### Supplied material ###

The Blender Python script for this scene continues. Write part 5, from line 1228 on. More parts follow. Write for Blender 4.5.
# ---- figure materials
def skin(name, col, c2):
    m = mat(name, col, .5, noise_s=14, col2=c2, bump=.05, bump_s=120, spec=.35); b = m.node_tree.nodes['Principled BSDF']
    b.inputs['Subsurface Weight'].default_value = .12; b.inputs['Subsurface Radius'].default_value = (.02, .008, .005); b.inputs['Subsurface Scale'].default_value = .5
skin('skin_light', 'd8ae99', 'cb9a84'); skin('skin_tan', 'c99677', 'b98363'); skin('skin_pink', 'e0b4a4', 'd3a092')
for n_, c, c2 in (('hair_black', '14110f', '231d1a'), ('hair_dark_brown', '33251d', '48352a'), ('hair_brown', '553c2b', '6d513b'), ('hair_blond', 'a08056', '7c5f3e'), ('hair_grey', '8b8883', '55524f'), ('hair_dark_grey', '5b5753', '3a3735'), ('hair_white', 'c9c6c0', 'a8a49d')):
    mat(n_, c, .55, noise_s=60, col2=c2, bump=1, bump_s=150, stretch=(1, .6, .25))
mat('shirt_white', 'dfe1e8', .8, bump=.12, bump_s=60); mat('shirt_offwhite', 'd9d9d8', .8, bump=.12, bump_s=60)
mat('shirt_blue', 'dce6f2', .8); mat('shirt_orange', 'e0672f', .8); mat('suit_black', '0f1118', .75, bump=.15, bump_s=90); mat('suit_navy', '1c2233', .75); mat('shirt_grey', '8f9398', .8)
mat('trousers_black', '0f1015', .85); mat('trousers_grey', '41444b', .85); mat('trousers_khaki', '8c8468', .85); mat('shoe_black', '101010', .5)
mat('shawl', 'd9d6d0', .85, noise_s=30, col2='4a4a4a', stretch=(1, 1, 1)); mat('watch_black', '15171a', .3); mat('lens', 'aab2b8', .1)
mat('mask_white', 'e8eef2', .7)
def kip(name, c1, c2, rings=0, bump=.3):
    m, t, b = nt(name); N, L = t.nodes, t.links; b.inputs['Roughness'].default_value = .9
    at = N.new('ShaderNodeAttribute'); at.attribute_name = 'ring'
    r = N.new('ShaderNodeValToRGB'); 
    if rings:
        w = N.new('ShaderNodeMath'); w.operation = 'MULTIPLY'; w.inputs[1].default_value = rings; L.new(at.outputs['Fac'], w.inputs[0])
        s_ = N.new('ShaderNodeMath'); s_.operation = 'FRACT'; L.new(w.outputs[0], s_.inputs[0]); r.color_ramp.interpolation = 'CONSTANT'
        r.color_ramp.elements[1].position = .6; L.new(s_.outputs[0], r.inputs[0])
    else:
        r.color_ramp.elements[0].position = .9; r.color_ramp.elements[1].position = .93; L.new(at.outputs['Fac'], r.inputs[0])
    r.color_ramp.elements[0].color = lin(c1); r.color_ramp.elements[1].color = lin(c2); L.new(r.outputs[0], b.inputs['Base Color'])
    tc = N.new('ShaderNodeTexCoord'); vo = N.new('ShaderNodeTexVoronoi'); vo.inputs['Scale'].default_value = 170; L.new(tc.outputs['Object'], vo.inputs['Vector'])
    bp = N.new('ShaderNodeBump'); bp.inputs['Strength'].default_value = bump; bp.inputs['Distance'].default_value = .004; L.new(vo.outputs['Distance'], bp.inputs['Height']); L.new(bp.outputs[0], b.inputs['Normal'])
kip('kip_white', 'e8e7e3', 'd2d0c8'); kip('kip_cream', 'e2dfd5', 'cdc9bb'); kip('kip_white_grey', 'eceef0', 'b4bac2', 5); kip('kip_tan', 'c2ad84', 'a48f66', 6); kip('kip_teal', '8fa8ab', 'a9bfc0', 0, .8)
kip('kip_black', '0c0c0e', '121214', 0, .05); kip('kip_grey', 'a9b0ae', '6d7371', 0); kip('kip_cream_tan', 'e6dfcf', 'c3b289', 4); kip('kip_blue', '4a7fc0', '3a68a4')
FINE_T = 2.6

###

▶ Stated task
Extract the data in full. Keep it word for word.

▶ Response to the exercise
The Blender Python script for this scene continues. Write part 5, from line 1228 on. More parts follow. Write for Blender 4.5.
# ---- figure materials
def skin(name, col, c2):
    m = mat(name, col, .5, noise_s=14, col2=c2, bump=.05, bump_s=120, spec=.35); b = m.node_tree.nodes['Principled BSDF']
    b.inputs['Subsurface Weight'].default_value = .12; b.inputs['Subsurface Radius'].default_value = (.02, .008, .005); b.inputs['Subsurface Scale'].default_value = .5
skin('skin_light', 'd8ae99', 'cb9a84'); skin('skin_tan', 'c99677', 'b98363'); skin('skin_pink', 'e0b4a4', 'd3a092')
for n_, c, c2 in (('hair_black', '14110f', '231d1a'), ('hair_dark_brown', '33251d', '48352a'), ('hair_brown', '553c2b', '6d513b'), ('hair_blond', 'a08056', '7c5f3e'), ('hair_grey', '8b8883', '55524f'), ('hair_dark_grey', '5b5753', '3a3735'), ('hair_white', 'c9c6c0', 'a8a49d')):
    mat(n_, c, .55, noise_s=60, col2=c2, bump=1, bump_s=150, stretch=(1, .6, .25))
mat('shirt_white', 'dfe1e8', .8, bump=.12, bump_s=60); mat('shirt_offwhite', 'd9d9d8', .8, bump=.12, bump_s=60)
mat('shirt_blue', 'dce6f2', .8); mat('shirt_orange', 'e0672f', .8); mat('suit_black', '0f1118', .75, bump=.15, bump_s=90); mat('suit_navy', '1c2233', .75); mat('shirt_grey', '8f9398', .8)
mat('trousers_black', '0f1015', .85); mat('trousers_grey', '41444b', .85); mat('trousers_khaki', '8c8468', .85); mat('shoe_black', '101010', .5)
mat('shawl', 'd9d6d0', .85, noise_s=30, col2='4a4a4a', stretch=(1, 1, 1)); mat('watch_black', '15171a', .3); mat('lens', 'aab2b8', .1)
mat('mask_white', 'e8eef2', .7)
def kip(name, c1, c2, rings=0, bump=.3):
    m, t, b = nt(name); N, L = t.nodes, t.links; b.inputs['Roughness'].default_value = .9
    at = N.new('ShaderNodeAttribute'); at.attribute_name = 'ring'
    r = N.new('ShaderNodeValToRGB'); 
    if rings:
        w = N.new('ShaderNodeMath'); w.operation = 'MULTIPLY'; w.inputs[1].default_value = rings; L.new(at.outputs['Fac'], w.inputs[0])
        s_ = N.new('ShaderNodeMath'); s_.operation = 'FRACT'; L.new(w.outputs[0], s_.inputs[0]); r.color_ramp.interpolation = 'CONSTANT'
        r.color_ramp.elements[1].position = .6; L.new(s_.outputs[0], r.inputs[0])
    else:
        r.color_ramp.elements[0].position = .9; r.color_ramp.elements[1].position = .93; L.new(at.outputs['Fac'], r.inputs[0])
    r.color_ramp.elements[0].color = lin(c1); r.color_ramp.elements[1].color = lin(c2); L.new(r.outputs[0], b.inputs['Base Color'])
    tc = N.new('ShaderNodeTexCoord'); vo = N.new('ShaderNodeTexVoronoi'); vo.inputs['Scale'].default_value = 170; L.new(tc.outputs['Object'], vo.inputs['Vector'])
    bp = N.new('ShaderNodeBump'); bp.inputs['Strength'].default_value = bump; bp.inputs['Distance'].default_value = .004; L.new(vo.outputs['Distance'], bp.inputs['Height']); L.new(bp.outputs[0], b.inputs['Normal'])
kip('kip_white', 'e8e7e3', 'd2d0c8'); kip('kip_cream', 'e2dfd5', 'cdc9bb'); kip('kip_white_grey', 'eceef0', 'b4bac2', 5); kip('kip_tan', 'c2ad84', 'a48f66', 6); kip('kip_teal', '8fa8ab', 'a9bfc0', 0, .8)
kip('kip_black', '0c0c0e', '121214', 0, .05); kip('kip_grey', 'a9b0ae', '6d7371', 0); kip('kip_cream_tan', 'e6dfcf', 'c3b289', 4); kip('kip_blue', '4a7fc0', '3a68a4')
FINE_T = 2.6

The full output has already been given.